Lesson 1: Failure is part of the process

At Roca, it’s expected that a young person will experience a behavioral relapse (e.g., fall back into substance use) or a contact relapse (e.g., avoid youth worker outreach) while enrolled in the program. Roca believes that until a young person has relapsed, and sees that Roca is 100% committed to their success, relationships can be relatively superficial and transactional. It takes a relapse—and a rebound—to build the type of trust that enables sustained behavior change.

Roca’s theory behind relapse is supported by data. Roca’s historical data show that participants who experience a relapse within their first 24 months of engagement have better outcomes, including lower recidivism rates and better employment retention than their peers.

Lesson 2: Communication is key – inside and out

Roca’s team consists of 100+ staff spread across six sites, many of whom spend the majority of a typical week outside the Roca building working with young people. While the day-to-day responsibilities of each staff member might vary depending on their job function (i.e., classroom educators vs. crew supervisors), all staff serve the same group of young people and need to be knowledgeable about Roca’s entire intervention model. For example, crew supervisors, who provide on-the-job mentorship and coaching, need to know how youth workers, who work closely with young people to build life skills and engage in Roca programming, talk about “emotional self-regulation” with young people so they can practice it with their crews while on the job. Youth workers need to partner closely with employment specialists on everything from resume writing to making sure a young person arrives on time to his/her first day of work at a new job.

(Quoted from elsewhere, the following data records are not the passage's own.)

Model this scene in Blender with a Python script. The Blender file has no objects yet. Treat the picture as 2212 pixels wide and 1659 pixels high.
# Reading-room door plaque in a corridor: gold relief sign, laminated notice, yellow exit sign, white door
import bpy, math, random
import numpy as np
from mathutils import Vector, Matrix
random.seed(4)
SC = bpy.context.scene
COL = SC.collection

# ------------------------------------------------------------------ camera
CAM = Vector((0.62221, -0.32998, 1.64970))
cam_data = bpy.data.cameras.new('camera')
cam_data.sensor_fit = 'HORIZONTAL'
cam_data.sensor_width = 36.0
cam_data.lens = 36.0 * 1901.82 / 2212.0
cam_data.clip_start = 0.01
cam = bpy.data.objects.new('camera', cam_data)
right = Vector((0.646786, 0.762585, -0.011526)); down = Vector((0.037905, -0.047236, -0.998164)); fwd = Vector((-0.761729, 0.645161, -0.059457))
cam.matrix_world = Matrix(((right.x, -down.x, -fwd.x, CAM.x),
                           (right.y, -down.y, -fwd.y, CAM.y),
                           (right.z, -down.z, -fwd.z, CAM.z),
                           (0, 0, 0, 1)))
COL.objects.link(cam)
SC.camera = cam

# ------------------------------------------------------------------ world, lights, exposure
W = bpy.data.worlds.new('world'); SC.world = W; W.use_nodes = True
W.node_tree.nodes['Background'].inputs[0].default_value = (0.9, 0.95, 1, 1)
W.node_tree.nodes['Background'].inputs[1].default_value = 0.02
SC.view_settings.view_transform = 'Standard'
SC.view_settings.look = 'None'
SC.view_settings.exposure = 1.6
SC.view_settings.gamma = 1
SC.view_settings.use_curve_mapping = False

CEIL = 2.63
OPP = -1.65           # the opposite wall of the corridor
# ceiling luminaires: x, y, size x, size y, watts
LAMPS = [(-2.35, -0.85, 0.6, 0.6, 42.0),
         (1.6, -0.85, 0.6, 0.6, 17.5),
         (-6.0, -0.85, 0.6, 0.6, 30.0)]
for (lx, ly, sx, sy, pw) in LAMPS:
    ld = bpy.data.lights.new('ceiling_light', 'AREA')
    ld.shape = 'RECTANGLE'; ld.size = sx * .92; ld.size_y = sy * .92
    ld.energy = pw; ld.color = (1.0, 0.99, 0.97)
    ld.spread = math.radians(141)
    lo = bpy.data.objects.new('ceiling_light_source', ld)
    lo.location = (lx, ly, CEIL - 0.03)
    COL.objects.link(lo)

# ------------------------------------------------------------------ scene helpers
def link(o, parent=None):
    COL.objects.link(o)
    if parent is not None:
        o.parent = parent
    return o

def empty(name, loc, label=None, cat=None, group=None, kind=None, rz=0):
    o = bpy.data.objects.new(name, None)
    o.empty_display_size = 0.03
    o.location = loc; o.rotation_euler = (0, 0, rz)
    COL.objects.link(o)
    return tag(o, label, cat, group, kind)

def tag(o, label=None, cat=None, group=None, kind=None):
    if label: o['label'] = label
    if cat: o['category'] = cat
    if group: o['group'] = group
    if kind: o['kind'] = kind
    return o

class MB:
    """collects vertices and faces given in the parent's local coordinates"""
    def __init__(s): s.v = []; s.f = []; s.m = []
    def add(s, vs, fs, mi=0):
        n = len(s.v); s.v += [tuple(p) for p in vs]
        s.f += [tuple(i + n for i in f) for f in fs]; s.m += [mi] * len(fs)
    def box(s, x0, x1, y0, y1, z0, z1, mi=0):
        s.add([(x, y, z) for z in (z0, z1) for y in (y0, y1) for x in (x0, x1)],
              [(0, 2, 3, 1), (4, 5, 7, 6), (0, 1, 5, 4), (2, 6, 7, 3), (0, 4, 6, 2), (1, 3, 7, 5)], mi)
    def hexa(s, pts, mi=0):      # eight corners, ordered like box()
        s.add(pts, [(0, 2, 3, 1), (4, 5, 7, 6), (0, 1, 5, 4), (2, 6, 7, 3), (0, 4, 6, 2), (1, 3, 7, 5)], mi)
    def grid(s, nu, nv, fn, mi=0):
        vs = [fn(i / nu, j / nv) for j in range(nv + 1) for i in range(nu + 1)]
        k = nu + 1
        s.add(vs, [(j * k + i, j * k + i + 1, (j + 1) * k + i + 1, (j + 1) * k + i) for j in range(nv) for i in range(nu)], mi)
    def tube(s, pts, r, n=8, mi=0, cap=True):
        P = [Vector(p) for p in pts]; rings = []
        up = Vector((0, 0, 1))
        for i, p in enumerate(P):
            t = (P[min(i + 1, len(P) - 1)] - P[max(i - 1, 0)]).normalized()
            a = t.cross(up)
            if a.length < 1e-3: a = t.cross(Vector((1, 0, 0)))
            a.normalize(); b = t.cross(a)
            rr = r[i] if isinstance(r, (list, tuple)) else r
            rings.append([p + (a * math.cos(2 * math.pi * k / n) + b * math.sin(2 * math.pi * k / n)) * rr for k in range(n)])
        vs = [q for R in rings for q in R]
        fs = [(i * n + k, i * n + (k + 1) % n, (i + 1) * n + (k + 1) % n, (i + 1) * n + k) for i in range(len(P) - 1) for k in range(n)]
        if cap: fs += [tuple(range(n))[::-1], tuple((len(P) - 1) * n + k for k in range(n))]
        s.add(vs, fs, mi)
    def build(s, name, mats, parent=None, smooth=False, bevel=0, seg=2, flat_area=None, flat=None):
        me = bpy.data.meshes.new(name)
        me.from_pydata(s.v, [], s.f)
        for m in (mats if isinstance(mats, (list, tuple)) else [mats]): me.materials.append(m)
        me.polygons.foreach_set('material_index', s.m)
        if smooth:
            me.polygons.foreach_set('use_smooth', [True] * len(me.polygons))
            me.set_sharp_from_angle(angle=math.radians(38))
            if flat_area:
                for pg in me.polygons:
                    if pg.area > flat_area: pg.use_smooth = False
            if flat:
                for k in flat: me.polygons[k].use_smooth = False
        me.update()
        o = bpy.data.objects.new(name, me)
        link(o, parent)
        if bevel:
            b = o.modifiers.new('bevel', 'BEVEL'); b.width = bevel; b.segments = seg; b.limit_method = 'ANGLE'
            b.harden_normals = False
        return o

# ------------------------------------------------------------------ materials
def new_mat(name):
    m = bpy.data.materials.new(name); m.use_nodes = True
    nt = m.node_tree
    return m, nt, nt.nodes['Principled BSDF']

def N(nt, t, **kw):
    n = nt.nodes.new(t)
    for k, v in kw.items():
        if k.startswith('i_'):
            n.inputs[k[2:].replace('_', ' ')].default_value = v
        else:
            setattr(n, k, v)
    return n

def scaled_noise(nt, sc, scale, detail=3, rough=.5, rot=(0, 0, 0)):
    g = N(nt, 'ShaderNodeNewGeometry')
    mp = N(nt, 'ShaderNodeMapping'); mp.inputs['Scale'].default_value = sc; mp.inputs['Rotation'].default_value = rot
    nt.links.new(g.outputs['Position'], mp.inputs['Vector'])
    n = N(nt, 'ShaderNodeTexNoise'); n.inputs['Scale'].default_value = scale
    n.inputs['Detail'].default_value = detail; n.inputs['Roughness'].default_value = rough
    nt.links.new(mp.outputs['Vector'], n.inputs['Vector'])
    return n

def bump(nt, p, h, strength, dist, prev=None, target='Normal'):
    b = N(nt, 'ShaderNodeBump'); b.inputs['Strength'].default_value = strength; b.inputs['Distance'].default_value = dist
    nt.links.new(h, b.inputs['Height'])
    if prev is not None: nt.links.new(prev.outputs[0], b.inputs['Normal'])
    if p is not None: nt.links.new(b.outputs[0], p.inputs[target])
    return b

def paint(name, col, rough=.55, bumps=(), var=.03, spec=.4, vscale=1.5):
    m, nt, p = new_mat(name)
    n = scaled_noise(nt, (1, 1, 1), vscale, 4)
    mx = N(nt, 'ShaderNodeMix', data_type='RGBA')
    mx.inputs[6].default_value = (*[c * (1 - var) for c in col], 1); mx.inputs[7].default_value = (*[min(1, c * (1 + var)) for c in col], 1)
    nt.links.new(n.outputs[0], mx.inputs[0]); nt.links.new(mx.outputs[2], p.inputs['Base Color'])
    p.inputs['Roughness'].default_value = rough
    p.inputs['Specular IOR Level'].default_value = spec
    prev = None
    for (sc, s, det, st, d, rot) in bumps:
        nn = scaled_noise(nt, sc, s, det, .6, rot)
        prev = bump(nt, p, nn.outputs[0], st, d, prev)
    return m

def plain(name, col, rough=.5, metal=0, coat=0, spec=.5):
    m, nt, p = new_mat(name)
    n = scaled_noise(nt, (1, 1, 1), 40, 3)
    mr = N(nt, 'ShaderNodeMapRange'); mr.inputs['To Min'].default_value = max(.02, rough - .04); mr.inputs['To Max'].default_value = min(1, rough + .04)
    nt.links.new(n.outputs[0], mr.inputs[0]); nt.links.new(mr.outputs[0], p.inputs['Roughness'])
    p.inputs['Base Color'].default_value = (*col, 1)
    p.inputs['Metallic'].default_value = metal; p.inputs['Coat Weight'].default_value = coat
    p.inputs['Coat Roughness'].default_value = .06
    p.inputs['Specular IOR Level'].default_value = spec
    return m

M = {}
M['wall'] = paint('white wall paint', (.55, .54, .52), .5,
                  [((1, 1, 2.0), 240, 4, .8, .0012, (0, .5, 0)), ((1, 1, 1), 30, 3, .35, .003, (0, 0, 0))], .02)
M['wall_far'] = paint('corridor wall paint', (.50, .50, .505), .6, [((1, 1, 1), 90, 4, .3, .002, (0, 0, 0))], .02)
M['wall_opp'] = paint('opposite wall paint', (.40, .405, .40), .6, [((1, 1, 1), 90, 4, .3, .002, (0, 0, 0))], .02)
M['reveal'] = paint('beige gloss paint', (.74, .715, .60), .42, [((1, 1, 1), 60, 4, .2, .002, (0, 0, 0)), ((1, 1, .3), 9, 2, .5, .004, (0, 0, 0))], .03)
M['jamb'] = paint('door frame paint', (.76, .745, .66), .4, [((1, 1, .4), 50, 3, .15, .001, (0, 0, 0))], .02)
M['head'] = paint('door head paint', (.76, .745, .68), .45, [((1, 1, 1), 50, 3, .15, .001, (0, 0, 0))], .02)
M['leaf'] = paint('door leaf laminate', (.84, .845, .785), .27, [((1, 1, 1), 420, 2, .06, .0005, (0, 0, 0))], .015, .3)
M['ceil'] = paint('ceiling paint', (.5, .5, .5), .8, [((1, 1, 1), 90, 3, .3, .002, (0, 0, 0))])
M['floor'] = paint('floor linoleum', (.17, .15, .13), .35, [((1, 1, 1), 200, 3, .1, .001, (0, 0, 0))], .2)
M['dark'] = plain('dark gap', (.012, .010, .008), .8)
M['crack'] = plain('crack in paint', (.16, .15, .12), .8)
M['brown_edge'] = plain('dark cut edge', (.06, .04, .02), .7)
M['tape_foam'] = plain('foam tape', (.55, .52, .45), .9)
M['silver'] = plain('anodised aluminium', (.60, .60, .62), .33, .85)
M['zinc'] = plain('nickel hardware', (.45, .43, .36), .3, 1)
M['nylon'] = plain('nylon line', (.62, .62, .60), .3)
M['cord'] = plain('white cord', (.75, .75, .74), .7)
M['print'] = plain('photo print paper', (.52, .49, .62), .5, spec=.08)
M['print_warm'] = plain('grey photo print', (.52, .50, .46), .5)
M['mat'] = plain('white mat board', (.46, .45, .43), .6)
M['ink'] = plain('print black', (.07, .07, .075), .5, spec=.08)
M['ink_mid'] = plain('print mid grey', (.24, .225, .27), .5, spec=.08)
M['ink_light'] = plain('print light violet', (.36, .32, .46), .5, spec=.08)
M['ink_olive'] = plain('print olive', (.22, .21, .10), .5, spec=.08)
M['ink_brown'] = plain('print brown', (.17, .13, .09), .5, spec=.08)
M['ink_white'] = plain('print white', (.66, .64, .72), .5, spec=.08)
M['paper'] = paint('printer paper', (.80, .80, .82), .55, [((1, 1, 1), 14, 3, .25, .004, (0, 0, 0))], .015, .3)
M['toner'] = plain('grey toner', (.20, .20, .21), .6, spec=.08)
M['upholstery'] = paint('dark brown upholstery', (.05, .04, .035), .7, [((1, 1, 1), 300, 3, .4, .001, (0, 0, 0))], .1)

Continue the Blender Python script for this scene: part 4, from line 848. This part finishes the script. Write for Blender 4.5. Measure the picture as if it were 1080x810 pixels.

In other words, to provide the type of consistent wraparound support that young people need to make positive changes in their own lives, the Roca team needs to move in lock-step. Software platforms that facilitate information gathering and sharing — from the simple (group messaging apps like GroupMe) to the more sophisticated (data management system) — can help to bridge information gaps, but they can’t fully take the place of strong internal processes for internal education of staff and change management.

Lesson 3: Social enterprises can’t do this work alone.

Roca does amazing work to help young people fulfill their potential; but skill-building and behavior change at the individual level cannot dismantle the broader web of systemic barriers that Roca’s young people face. There is unfortunately no shortage of examples of barriers to point to – discrimination in hiring, and an inability to access social services like housing and loans for individuals with previous court involvement illustrate just a couple.

Roca is acutely aware of this. An explicit part of its strategy is developing the same sort of transformational relationships it develops with young people with external stakeholders in law enforcement and policymaking circles. During my 10-week internship, I attended forums at the Massachusetts State House, sat in on meetings with national advocacy groups, and accompanied site leadership to meetings with local Chiefs of Police. Roca doesn’t always agree with its counterparts in these groups – sometimes on specific charges and sometimes on broader legislative issues — but that makes it doubly important to remain engaged and willing to work together.

After this summer, I’m more convinced than ever that the solutions to our most entrenched social challenges won’t come from just the social sector, government, business, or philanthropy. It will take collaboration among all, with organizations like Roca at the center, demonstrating by example what a different approach can look like and proving through outcomes why it matters.